O motivo para tal decisão da gestão Tarcísio de Freitas (Republicanos), segundo oficiais, seriam supostas críticas feitas por esses coronéis. Ambos teriam manifestado, em reuniões internas, certa decepção com a falta de preparo de Derrite para dirigir a pasta da Segurança.
Essas críticas teriam chegado ao conhecido do secretário, que, irritado, teria determinado a transferência de ambos. O comandante-geral, coronel Cássio, teria defendido a permanência dos dois colegas, pelo bom trabalho e pela possibilidade de crise.
Para oficiais ouvidos pela reportagem, Cássio fica enfraquecido. Eles lembraram que, em março de 2020, o então comandante-geral Marcelo Vieira Salles deixou o comando da instituição descontente com a ordem do então governador João Doria de afastar os PMs (praças, em sua maioria) envolvidos na ação que terminou com nove mortes em um baile funk em Paraisópolis.
Por ser uma suposta questão pessoal do secretário, essas transferências estão sendo atribuídas pelo oficialato a Derrite, e não a Tarcísio, embora tenham sido assinadas pelo governador, que tem competência legal para transferir coronéis.
Procurado, o Governo de São Paulo não explicou se a decisão partiu de Tarcísio ou de Derrite nem quais foram os critérios para a transferência. Em nota, afirmou que "a atual gestão da Secretaria da Segurança Pública reconhece e valoriza o trabalho dos policiais paulistas".
"Desde o início do ano, uma série de promoções por mérito e movimentações de rotina foi efetivada junto às polícias Civil, Militar e Técnico-Científica do Estado.

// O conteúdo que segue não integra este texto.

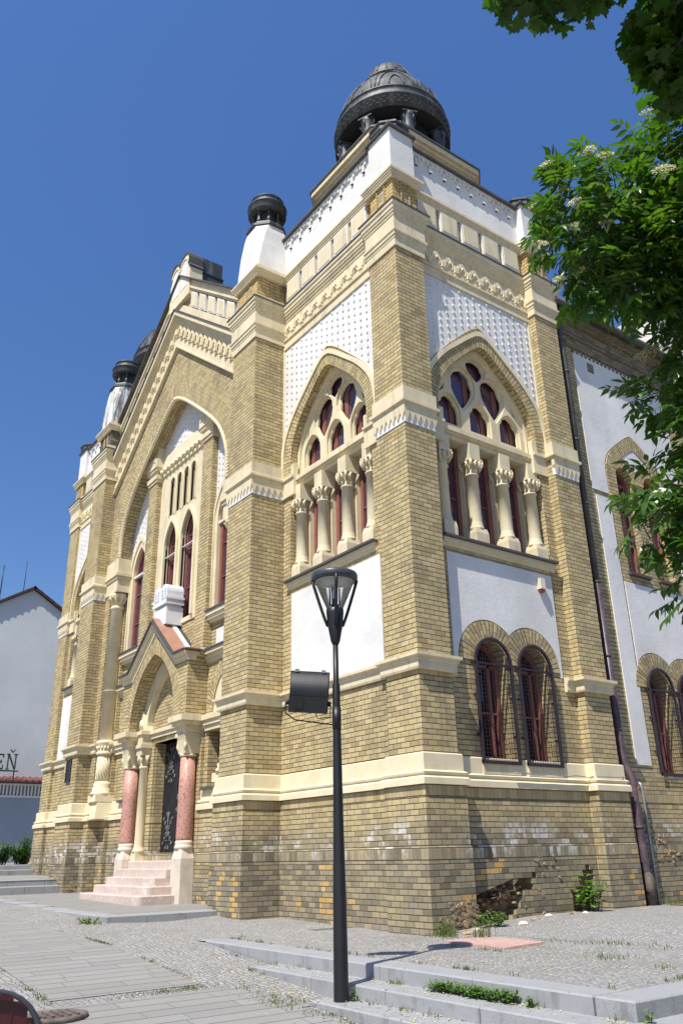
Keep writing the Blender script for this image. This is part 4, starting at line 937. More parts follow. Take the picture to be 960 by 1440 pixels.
# ------------------------------------------------------------------ hall to the right
HV=-.25
def hall_bay(c):
    holes=[]
    for d in (-.49,.49): holes.append([(c+d-.36,2.24)]+rnd(c+d,.36,3.78)+[(c+d+.36,2.24)]); holes.append([(c+d-.30,6.08)]+rnd(c+d,.30,8.15)+[(c+d+.30,6.08)])
    return holes
HC=[6.72,10.55,14.4]
m=MB(SIDE); m.prism([(4.3,-.6),(17,-.6),(17,11.9),(4.3,11.9)],HV-.6,HV,[h for c in HC for h in hall_bay(c)]); part(m,'hall_wall',M['brick'])
m=MB(SIDE); m.box(4.40,17,HV-.1,HV+.06,-.6,1.98); part(m,'plinth',M['brick'])
for c in HC:
    for d in(-.49,.49): ground_window(SIDE,c+d,HV,2.26)
    paired_arches(SIDE,c,HV)
    aL=[p for p in rnd(c-.49,ro,zc,20) if p[0]<=c]; aR=[p for p in rnd(c+.49,ro,zc,20) if p[0]>=c]
    plaster(SIDE,[(c-1.02,4.2),(c-1.02,5.85),(c+1.02,5.85),(c+1.02,4.2)]+[p for p in aR[::-1] if p[0]<c+1.0]+[(c,zm)]+[p for p in aL[::-1] if p[0]>c-1.0],HV)
    for s in(-1,1): plaster(SIDE,[(c+s*1.30-.22,2.36),(c+s*1.30+.22,2.36),(c+s*1.30+.22,7.60),(c+s*1.30-.22,7.60)],HV)
    # upper pair under a pointed brick arch
    ka=keel(c,1.05,8.2,1.12); kb=keel(c,.76,8.2,.80)
    m=MB(SIDE); m.ring([(c-.76,7.68)]+kb+[(c+.76,7.68)],[(c-1.05,7.68)]+ka+[(c+1.05,7.68)],HV-.3,HV+.03); part(m,'brick_arch',M['brick'])
    plaster(SIDE,[(c-.74,8.3)]+keel(c,.75,8.2,.79)+[(c+.74,8.3),(c+.62,8.5),(c+.49,8.56),(c+.3,8.5),(c,8.35),(c-.3,8.5),(c-.49,8.56),(c-.62,8.5)],HV,'plaster_panel')
    for d in (-.49,.49):
        m=MB(SIDE); m.ring(rnd(c+d,.31,8.15,10),[(min(max(x,c-.75 if d<0 else c),c if d<0 else c+.75),z) for x,z in rnd(c+d,.55,8.15,10)],HV-.3,HV+.028); part(m,'brick_arch',M['brick'])
        E5=node_empty('hall_window',SYN,SIDE(c+d,HV,6.08))
        m=MB(SIDE); m.prism([(c+d-.29,6.08)]+rnd(c+d,.29,8.15)+[(c+d+.29,6.08)],HV-.22,HV-.205); m.build('pane',M['glass'],E5)
        m=MB(SIDE); m.extrude_path([(c+d-.29,6.08)]+rnd(c+d,.29,8.15)+[(c+d+.29,6.08)],[(0,HV-.21),(-.05,HV-.21),(-.05,HV-.14),(0,HV-.14)])
        for z in (6.75,7.55,8.1): m.box(c+d-.27,c+d+.27,HV-.21,HV-.16,z,z+.05)
        m.box(c+d-.27,c+d-.02,HV-.21,HV-.17,6.1,8.3)
        m.build('frame',M['red'],E5)
        m=MB(SIDE); m.box(c+d-.34,c+d+.34,HV-.1,HV+.08,6.02,6.07); m.build('sill',M['flash'],E5)
    top=[(c-1.60,7.72),(c-1.60,11.02),(c+1.60,11.02),(c+1.60,7.72),(c+1.08,7.72)]+[p for p in keel(c,1.08,8.2,1.15)[::-1]]+[(c-1.08,7.72)]
    plaster(SIDE,top,HV)
    dn=MB(SIDE)
    for k in range(24):
        a=c-1.58+k*3.16/23; dn.box(a-.035,a+.035,HV-.05,HV+.035,10.95,11.06)
    dn.box(c-1.15,c-.95,HV,HV+.03,10.62,10.84)
    part(dn,'dentil_course',M['gbrick'])
m=MB(SIDE); m.box(4.38,17,HV-.1,HV+.05,11.06,11.30); m.box(4.38,17,HV-.1,HV+.09,11.30,11.36); m.box(4.38,17,HV-.1,HV+.06,11.36,11.62); m.box(4.38,17,HV-.1,HV+.13,11.62,11.70); m.box(4.38,17,HV-.1,HV+.19,11.70,11.82); part(m,'brick_eaves',M['gbrick'])
m=MB(SIDE); m.tube([(4.40,HV+.30,11.86),(17.1,HV+.30,11.86)],.085,10); m.box(4.38,17,HV-.2,HV+.36,11.825,11.85); part(m,'gutter',M['flash'])
m=MB(); 
for p in ([(-.0,4.4,11.95),(-.0,17.2,11.95),(-8.68,17.2,15.2),(-8.68,4.4,15.2)],[(-17.3,4.4,11.95),(-8.68,4.4,15.2),(-8.68,17.2,15.2),(-17.3,17.2,11.95)]): m.face(p)
m.face([(-17.3,4.42,11.95),(0,4.42,11.95),(-8.68,4.42,15.2)]); m.face([(-17.3,17.15,11.95),(0,17.15,11.95),(-8.68,17.15,15.2)]); part(m,'hall_roof',M['tile'])
m=MB(); m.box(-17.1,-1.,.75,17,-.5,11.9); part(m,'hall_core',M['dark'])
m=MB(); m.box(-17.3,-17.2,4.3,17,-.6,11.9); m.box(-17.3,0-.3,16.95,17.05,-.6,11.9); part(m,'hall_wall',M['brick'])
m=MB(); m.box(-16.9,-.9,.6,4.6,11.9,12.6); part(m,'roof_deck',M['lead'])
m=MB(); m.box(-2.4,-.75,9.7,11.2,11.9,14.2); m.box(-2.5,-.65,9.6,11.3,14.2,14.32); part(m,'roof_block',M['white'])

# broken masonry near the ground
def cavity(T,poly,v,depth,name):
    m=MB(T); u=[p[0] for p in poly]; z=[p[1] for p in poly]; n=14; r0=random.Random(2); g=[[m.pt((lerp0(min(u)-.05,max(u)+.05,i/n),v-depth*r0.uniform(.55,1.),lerp0(-.1,max(z)+.05,j/8))) for j in range(9)] for i in range(n+1)]
    for i in range(n):
        for j in range(8): m.fi([g[i][j],g[i+1][j],g[i+1][j+1],g[i][j+1]])
    part(m,name,M['earth'])
def lerp0(a,b,t): return a+(b-a)*t
rs=random.Random(3)
def stones(T,spots,vbase,n,smin,smax,name='rubble_patch'):
    m=MB(T)
    for _ in range(n):
        u0,u1,z0,z1=rs.choice(spots); u=rs.uniform(u0,u1); z=rs.uniform(z0,z1); s=rs.uniform(smin,smax)
        P=[]
        for a in range(7):
            P.append((u+s*math.cos(a*.9)*rs.uniform(.7,1.1),z+s*.6*math.sin(a*.9)*rs.uniform(.7,1.1)))
        d=rs.uniform(.0,.018)
        b=[m.pt((x,vbase-.05,y)) for x,y in P]; f=[m.pt((u+(x-u)*.8,vbase+d,z+(y-z)*.8)) for x,y in P]
        for i in range(7): m.fi([b[i],b[(i+1)%7],f[(i+1)%7],f[i]])
        m.fi(f)
    part(m,name,M['rubble'])
VP=-.125
hollow=[(.74,.02),(.80,.36),(.98,.42),(1.2,.40),(1.42,.44),(1.6,.50),(1.75,.60),(1.95,.62),(2.12,.68),(2.2,.60),(2.06,.50),(1.9,.42),(1.84,.30),(1.72,.16),(1.6,.05)]
cavity(SIDE,hollow,VP-.05,.13,'masonry_hollow')
cavity(SIDE,[(2.95,.1),(2.98,.42),(3.1,.55),(3.3,.74),(3.48,.66),(3.5,.42),(3.35,.2),(3.2,.08)],VP-.03,.09,'masonry_hollow')
hol2=[(2.95,.1),(2.98,.42),(3.1,.55),(3.3,.74),(3.48,.66),(3.5,.42),(3.35,.2),(3.2,.08)]
def jag(P):
    r0=random.Random(8); o=[]
    for (a,b),(c,d) in zip(P,P[1:]+P[:1]):
        n=max(1,round(math.hypot(c-a,d-b)/.09))
        for k in range(n):
            z=max(.005,round((b+(d-b)*k/n)/.0772)*.0772+.003); u=round((a+(c-a)*k/n)/.095)*.095+r0.uniform(-.014,.014)
            if o and abs(o[-1][1]-z)>.01: o.append((u+.004,o[-1][1]+r0.uniform(-.006,.006)))
            if not o or math.hypot(o[-1][0]-u,o[-1][1]-z)>.012: o.append((u,z+r0.uniform(-.006,.006)))
    return o
m=MB(SIDE); m.prism([(.735,-1),(3.625,-1),(3.625,1.06),(.735,1.06)],-.30,VP,[jag(hollow),jag(hol2)]); part(m,'plinth',M['brick'])
m=MB(SIDE); m.prism([(.72,1.06),(3.64,1.06),(3.64,1.88),(.72,1.88)],-.30,VP-.015); part(m,'plinth',M['brick'])
stones(SIDE,[(.85,1.6,.02,.40),(1.3,2.1,.36,.58),(.8,1.9,.0,.12)],VP-.085,75,.03,.065)
stones(SIDE,[(1.5,2.3,.10,.50),(2.2,2.7,.55,.95)],VP+.002,16,.03,.05)
stones(SIDE,[(.08,.74,.0,.22),(.25,.74,.18,.38),(.3,.6,.0,.2)],.078,70,.035,.075)
stones(SIDE,[(3.02,3.45,.12,.6)],VP-.09,18,.03,.06)
stones(SIDE,[(4.95,5.6,.95,1.35),(5.2,6.2,.75,.95)],HV+.062,30,.03,.065)
stones(FRONT,[(2*CX+3.6,2*CX+4.7,.35,.62)],.715,34,.05,.09); stones(FRONT,[(2*CX+1.6,2*CX+3.0,.5,.85)],-.02,24,.05,.09)
stones(sidewall(2*CX+4.86),[(-.55,-.25,.2,.5)],.08,18,.05,.09)
# ------------------------------------------------------------------ ground
def lerp(a,b,t): return a+(b-a)*t
def table(T,x):
    if x<=T[0][0]: return T[0][1]
    for (a,b),(c,d) in zip(T,T[1:]):
        if x<=c: return lerp(b,d,(x-a)/(c-a))
    return T[-1][1]
ZS=[(-12,.20),(-8,.19),(-4.6,.083),(-1.83,0),(2.5,-.35),(9,-.67),(14,-.75)]
def zs(x,y): return table(ZS,x)
def zt(x,y):
    z=table([(-7,.2),(-5.5,.14),(-3.75,.05),(-1.,.0),(0,0)],x)*max(0,min(1,(y+2.4)/1.6)) if x<0 else 0
    return z+.14*max(0,min(1,(y+.3)/2.2))*max(0,min(1,(4.35-x)/2.))*(1 if x>-.05 else 0)
def sheet(name,xs,ys,zf,mat,keep=None):
    m=MB(); n=len(ys)
    idx=[[m.pt((x,y,zf(x,y))) for y in ys] for x in xs]
    for i in range(len(xs)-1):
        for j in range(n-1):
            if keep and not keep((xs[i]+xs[i+1])/2,(ys[j]+ys[j+1])/2): continue
            m.fi([idx[i][j],idx[i+1][j],idx[i+1][j+1],idx[i][j+1]])
    o=m.build(name,mat,None,False); return struct(o)
def rng(a,b,s):
    n=max(1,round((b-a)/s)); return [a+(b-a)*k/n for k in range(n+1)]
far=lambda x,y: zs(x,y)-.02-.3*(1 if (x<-11 or y>-2) else 0)
M['field']=plain('dry_ground',(.22,.20,.16),.9,.15,.4,.3,10)
sheet('ground',[-400,-120,-60,-30]+rng(-20,16,2)+[30,80,400],[-400,-100,-40,-20,-12,-2.3,5,40,120,400],lambda x,y:far(x,y)-.12,M['field'])
sheet('cobbled_pavement',rng(-12.65,16,.45),rng(-14,-2.42,.6),lambda x,y:zs(x,y),M['setts'])
sheet('cobbled_pavement',rng(-4.62,-1.7,.3),rng(-2.45,.3,.25),lambda x,y:lerp(zs(x,y),zt(x,y),max(0,min(1,(y+2.42)/1.2))) if x<-1.9 else zt(x,y),M['setts'])
sheet('cobbled_terrace',rng(-1.9,4.5,.3),rng(-2.3,.30,.2),zt,M['setts'],lambda x,y:not(x<0 and y>.12))
sheet('cobbled_terrace',rng(-.3,4.5,.3),rng(.28,18,.5),lambda x,y:zt(x,y),M['setts'])
sheet('grass_verge',rng(-.35,.75,.3),rng(4.9,18,.5),lambda x,y:zt(x,y)+.012,M['field'])
sheet('slab_walkway',rng(-12.6,.48,.4),[-5.07,-4.5,-4.,-3.57],lambda x,y:zs(x,y)+.006,M['slabs'],lambda x,y: True)
def curve(x): return table([(.7,-3.34),(1.,-2.98),(2.,-2.93),(2.6,-2.78),(3.2,-2.76)],x)
m=MB(); xs=rng(.74,16,.25)
for a,b in zip(xs,xs[1:]):
    ya,yb=(curve(a)-.12,curve(b)-.12) if a<3.2 else (-3.5,-3.5)
    if 1.6<a: ya,yb=min(ya,-3.18),min(yb,-3.18)
    m.face([(a,-12,zs(a,0)+.006),(b,-12,zs(b,0)+.006),(b,yb,zs(b,0)+.006),(a,ya,zs(a,0)+.006)])
struct(m.build('slab_walkway',M['slabs'],None,False))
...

Tais medidas são planejadas e executadas a partir de critérios estritamente técnicos com o objetivo de aprimorar constantemente a atuação policial e reforçar a segurança de toda população", diz a nota.
Críticas a Derrite entre tenentes-coronéis e coronéis da PM paulista têm sido frequentes e aumentaram com a Operação Escudo, na Baixada Santista, considerada, ao menos por parte desses oficiais, um desastre para a imagem da instituição e para a política de redução da letalidade policial.
Oficiais superiores da PM têm manifestado insatisfação com Derrite desde o anúncio de que ele fora escolhido para a pasta, no final do ano passado. Primeiro porque o secretário é visto como um tenente (uma das classes mais baixas do oficialato) e, por isso, não chegou a realizar os cursos necessários para entender as funções de comando e da própria PM, como o CSP (Curso Superior de Polícia).
Segundo porque, de acordo com coronéis, Derrite nunca foi um oficial exemplar, em razão do grande número de mortes em serviço e da quantidade de punições no currículo, e eles temiam um espírito de vingança do futuro chefe.
Hudson está na Polícia Militar desde 1988. Já trabalhou por três anos na Rota (Rondas Ostensivas Tobias de Aguiar) e liderou a Força Tática na região do Capão Redondo, zona sul da capital.
A mudança de comando teve repercussão negativa entre a população e políticos de Bauru. Em novembro do ano passado, Hudson foi homenageado na Câmara Municipal pelo trabalho realizado.
Natural de Bauru, Hudson estava à frente do Comando de Policiamento da região desde 2021. No mês de julho deste ano, a região de Bauru registrou queda de 46% no número de homicídios dolosos (intencionais), de 27% no número de roubos em geral e de 14,7% no número de furtos em geral, na comparação com o mesmo período do ano passado.
Procurados pela reportagem, nem Hudson Covolan nem Marcos de Paula Barreto se manifestaram.